17 Aralık’ta Hakk’a yürüyen Haydar Işık’ı anma programına DTK Eş Genel Başkanı Berdan Öztürk, Haydar Işık’ın çocukları Yüksel Mutlu ve Murat Işık, HDP Dersim Milletvekili Alican Önlü, DAD Eş Genel Başkanı Musa Kulu, HDP Dersim ve Bingöl İl Örgütü, Emek Partisi Dersim İl Başkanı Ergin Tekin ile çok sayıda yurttaş katıldı.
HDP PM üyesi Nesimi Aday’ın, Işık’ın biyografisini okuması ile anma başladı. Ardından, Işık’ın konuşmalarından oluşan sinevizyon gösterimi yapıldı.

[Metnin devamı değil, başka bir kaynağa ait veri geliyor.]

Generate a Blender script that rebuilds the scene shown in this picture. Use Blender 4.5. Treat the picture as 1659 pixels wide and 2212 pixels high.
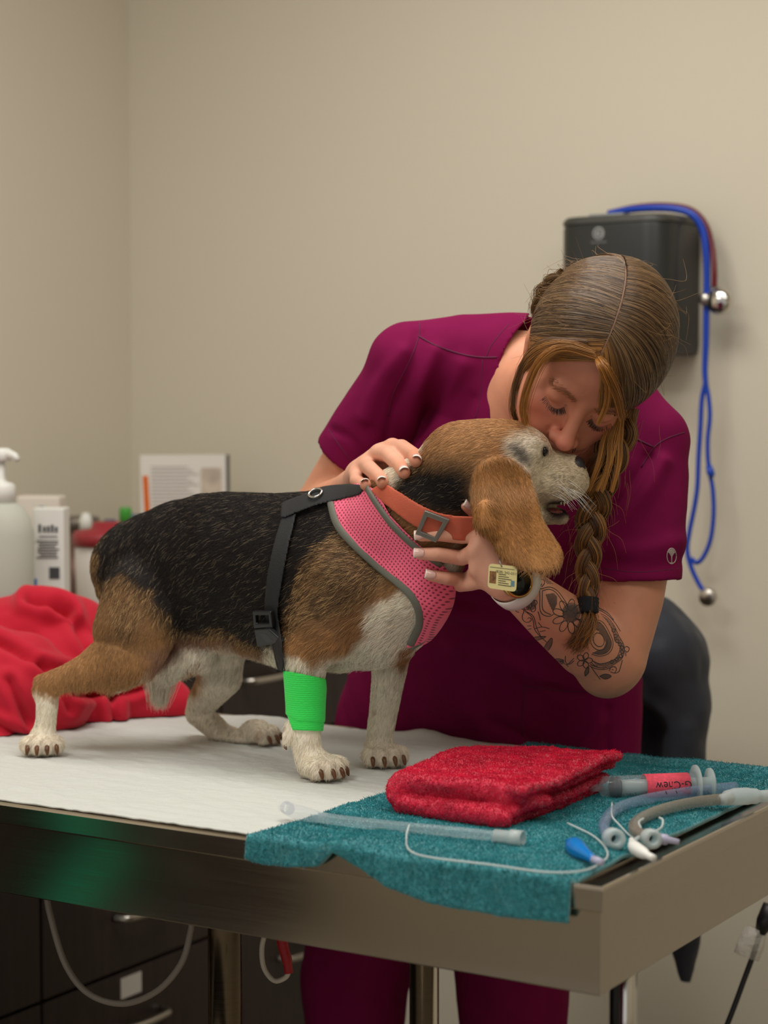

“HAYDAR IŞIK’IN MÜCADELESİNİ DEVAM ETTİRECEĞİZ”
DAD Eş Genel Başkanı Musa Kulu, Haydar Işık ile tanışma imkânı bulduğu için mutlu hissettiğini söyleyerek “İnsan, Haydar Işık’ı dinlerken şunu fark ediyor; bir toplumu, toprağı, memleketi, inancı sevmek işte bu kadar içten olur. Kendi inancımız ve kültürümüzle yaşamak bizi biz yapar, başkasına benzemeye başladığımızda kendimiz olmaktan çıkarız. Bugün uğurladığımız Haydar Işık’ın derdi buydu. Haydar Işık’ın mücadelesini devam ettireceğiz” dedi.
“KENDİ KİMLİĞİMİZİ UNUTMAMIZI İSTİYORLAR”
DTK Eş Genel Başkanı Berdan Öztürk ise “Bizleri katlederek, sürgün ederek, cezaevlerinde tutsak ederek, kendi kültür ve dilimizden vazgeçmemiz için asimilasyon politikaları izliyorlar. Bizlerin kendi kimliğimizi unutmamızı istiyorlar. Bu yüzden bütün saldırılarını yüzyıllardır devam ettiriyorlar. Özellikle Dersim’de bu saldırılara karşı ciddi bir direniş gösterilmiştir. Hayatta kaç yıl yaşadığınızın değil; nasıl yaşadığınız, kendi halkınızın onurunu koruyabiliyorsanız, toprağınıza, dilinize sahip çıkabiliyorsanız önemli olan odur. Bu açıdan Haydar Işık’ta Kürt ve Kürdistan’ın evladı olarak bu tarihimize mazlum halkımıza dayatılan köle anlayışa karşı özgürlüğü savunan onurlu bir duruşun olması gerektiğini gösteren bir hocamızdır” dedi.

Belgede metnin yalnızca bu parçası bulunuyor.